Fellow coordinator Dan Torres experienced mixed emotions. He was pleased that the community activism had helped Martinez, but he fretted about the months of business income lost and laid-off employees at Martinez’s Lalo Group, the stress upon family and friends, and the more than $20,000 just to house Martinez during detention, plus legal costs on both sides of the case. He found the revelation of fraudulent papers introduced as evidence troubling. What happens to people without attorneys?
“I want to change the system”
The third community coordinator, Alexandra Baer, is a friend of Martinez’s wife Ernestina. Bilingual herself, she told the guests that her father taught her, “When you see something wrong, change it,” She saw injustice, and worked to change it. She thanked those who helped the effort, saying that it was an example of working locally to effect change on a larger scale. The judge’s decision in the case is not a binding precedent, other attorneys might cite. Baer remains guarded. “ICE is unpredictable,” she said.

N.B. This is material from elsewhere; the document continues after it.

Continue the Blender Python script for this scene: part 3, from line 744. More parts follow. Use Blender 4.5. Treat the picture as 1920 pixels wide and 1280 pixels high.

Baer too is proud of her community. “Ronnie, Dan and I asked a lot, and they delivered,” she said. “Letters. Rallies. Calls. More letters. They were always willing.”
Bill Weinstein has ties to Martinez through their children. “He always says hello, and he cares about the community we live in,” he said. “It’s a wonderful day, but we need to fight for all people in this situation.”
Martinez’s daughter Sharia, a rising senior in the high school here, has learned something. “I’m not going to stop fighting,” she said to loud applause. Though she doesn’t know what form her activism will take, she’s sure her life has been shaped by this family experience. “I want to change the system. I want to save other people. I want to help people in our country and the world.”
Twenty pounds trimmer than when he last walked free on the streets of New Paltz, Luis Martinez greeted friends and strangers alike with the same grace his family showed during the entire ordeal, according to supporters. He didn’t excuse himself until he was reunited with a man who had been detained on the same day and was also released just recently. For all the support he received from those on the outside, there are doubtless some things that can only be fully understood by someone else who has been there, too.